My whole life just flashed before my eyes and there was way too much cauliflower.
Me: I’ll do anything to get healthy this year.
Doctor: Are you willing to cut down on sugar, bread, and alcohol?
Me: Let’s revisit this again next year.
40% of my vocabulary consists of words that I inventaciously creatified.
Those three magical words:
“Where’s the plunger?”
Show your guy you love him by making him lasagna.

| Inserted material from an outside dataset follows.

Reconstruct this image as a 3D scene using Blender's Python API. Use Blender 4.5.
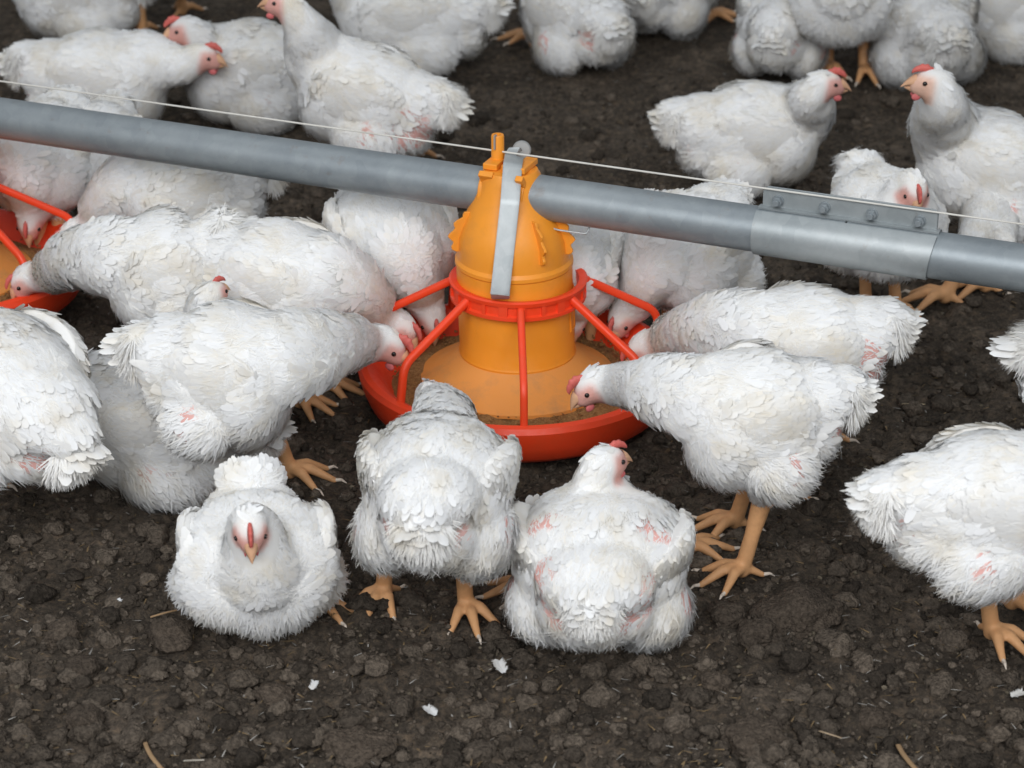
import bpy, bmesh, math, random
import numpy as np
from mathutils import Vector, Matrix, noise as mnoise

for o in list(bpy.data.objects):
    bpy.data.objects.remove(o)
S = bpy.context.scene
COL = S.collection

# ------------------------------------------------------------------ camera
FPX = 2300.0
PITCH = math.radians(25.5)
CAM = np.array([0.003, -2.365, 1.178])
cd = bpy.data.cameras.new('camera'); cam = bpy.data.objects.new('camera', cd); COL.objects.link(cam)
cam.location = CAM.tolist(); cam.rotation_euler = (math.pi/2 - PITCH, 0, 0)
cd.sensor_width = 36.0; cd.lens = FPX/1024*36.0; cd.clip_end = 100
cd.dof.use_dof = True; cd.dof.focus_distance = 2.40; cd.dof.aperture_fstop = 9.0
S.camera = cam

# ------------------------------------------------------------------ world and light
w = bpy.data.worlds.new('world'); S.world = w; w.use_nodes = True
bg = w.node_tree.nodes['Background']; bg.inputs[0].default_value = (0.86, 0.93, 1.0, 1); bg.inputs[1].default_value = 0.31

def area(name, loc, target, sx, sy, power, colr):
    l = bpy.data.lights.new(name, 'AREA'); l.shape = 'RECTANGLE'; l.size = sx; l.size_y = sy
    l.energy = power; l.color = colr
    o = bpy.data.objects.new(name, l); COL.objects.link(o); o.location = loc
    d = Vector(target) - Vector(loc)
    o.rotation_euler = d.to_track_quat('-Z', 'Y').to_euler()
    return o
area('daylight_from_open_side', (-0.4, -3.5, 2.7), (0, -0.2, 0), 4.6, 2.2, 180, (0.97, 0.985, 1.0))
area('overhead_ambient', (-0.6, 0.6, 3.6), (0.0, 0.2, 0), 2.6, 2.6, 17, (0.93, 0.97, 1.0))  # weak area light from overhead, lifts the ambient level

vs = S.view_settings
vs.view_transform = 'Standard'; vs.look = 'None'; vs.gamma = 1.0; vs.use_curve_mapping = False
vs.exposure = 0.0

# ------------------------------------------------------------------ helpers
def gp(px, py, z=0.0):
    """the point of the place at height z seen at photo pixel px, py"""
    r = (px-512)/FPX; u = -(py-384)/FPX
    c, s = math.cos(PITCH), math.sin(PITCH)
    d = np.array([r, c + u*s, -s + u*c])
    t = (z-CAM[2])/d[2]
    return CAM + d*t

def nrm(a):
    a = np.asarray(a, float)
    return a/np.maximum(np.linalg.norm(a, axis=-1, keepdims=True), 1e-9)

def tag(o, label=None, cat=None, group=None, kind=None):
    if label: o['label'] = label
    if cat: o['category'] = cat
    if group: o['group'] = group
    if kind: o['kind'] = kind
    return o

def thing(name, label, cat, loc=(0, 0, 0), rz=0.0, group=None):
    o = bpy.data.objects.new(name, None); COL.objects.link(o)
    o.location = loc; o.rotation_euler = (0, 0, rz); o.empty_display_size = 0.05
    return tag(o, label, cat, group)

def link(name, me, mats, parent=None):
    o = bpy.data.objects.new(name, me); COL.objects.link(o)
    if not isinstance(mats, (list, tuple)): mats = [mats]
    for m in mats: me.materials.append(m)
    if parent: o.parent = parent
    return o

class Geo:
    """gathers quads/tris with tint and shading normals, and makes one mesh"""
    def __init__(s): s.V = []; s.N = []; s.C = []; s.F3 = []; s.F4 = []; s.M3 = []; s.M4 = []; s.n = 0
    def add(s, V, F, N=None, C=(1, 1, 1), mat=0):
        V = np.asarray(V, float)
        s.V.append(V)
        s.N.append(np.zeros_like(V) if N is None else N)
        C = np.asarray(C, float)
        s.C.append(np.broadcast_to(C, V.shape).copy())
        F = np.asarray(F, int)
        if len(F):
            M = np.broadcast_to(np.asarray(mat), (len(F),)).copy()
            if F.shape[1] == 3: s.F3.append(F+s.n); s.M3.append(M)
            else: s.F4.append(F+s.n); s.M4.append(M)
        s.n += len(V)
    def mesh(s, name, custom=False):
        V = np.concatenate(s.V); C = np.concatenate(s.C); N = np.concatenate(s.N)
        f3 = np.concatenate(s.F3) if s.F3 else np.zeros((0, 3), int)
        f4 = np.concatenate(s.F4) if s.F4 else np.zeros((0, 4), int)
        me = bpy.data.meshes.new(name)
        me.vertices.add(len(V)); me.vertices.foreach_set('co', V.astype(np.float32).ravel())
        loops = np.concatenate([f3.ravel(), f4.ravel()]).astype(np.int32)
        me.loops.add(len(loops)); me.loops.foreach_set('vertex_index', loops)
        n3, n4 = len(f3), len(f4)
        st = np.concatenate([np.arange(n3)*3, n3*3+np.arange(n4)*4]).astype(np.int32)
        me.polygons.add(n3+n4); me.polygons.foreach_set('loop_start', st)
        mi = np.concatenate([np.concatenate(s.M3) if s.M3 else np.zeros(0, int), np.concatenate(s.M4) if s.M4 else np.zeros(0, int)]).astype(np.int32)
        me.polygons.foreach_set('material_index', mi)
        me.polygons.foreach_set('use_smooth', np.ones(n3+n4, bool))
        me.update(calc_edges=True)
        at = me.color_attributes.new('tint', 'FLOAT_COLOR', 'POINT')
        at.data.foreach_set('color', np.concatenate([C, np.ones((len(C), 1))], 1).astype(np.float32).ravel())
        if custom:
            bad = np.linalg.norm(N, axis=1) < 1e-6
            if bad.any():
                vn = np.zeros(len(V)*3, np.float32); me.vertices.foreach_get('normal', vn)
                N[bad] = vn.reshape(-1, 3)[bad]
            me.normals_split_custom_set_from_vertices(nrm(N).tolist())
        return me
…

Write his name in the cheese.
Leave it on his porch.
His wife is home.
Write hers too.
“so u have no idea what started the fire” the fireman looks at me. i shake my head no. i nervously fidget with my recipe for a thrice baked potato behind my back
King Midas: *turns something to gold for the first time* Au yeah
My daughter asked me if I’d be very upset if she didn’t live with me when she’s a grownup so I told her I’d try my best once I stopped laughing
Me: *patting my wife’s belly* we have something to tell you
Her Mom: what?
Me: *patting her mom’s belly* I have a new disorder that makes me do this
Her Dad: are you serious?
Me: *patting his belly* yes
*decorating the tree*
6yo: Dad, can I help?
Me: Of course! First we string the lights, then we show Mommy & she tells us what we did wrong.
“You have a Master’s degree”, I whisper to myself as I struggle to find the end of a roll of tape.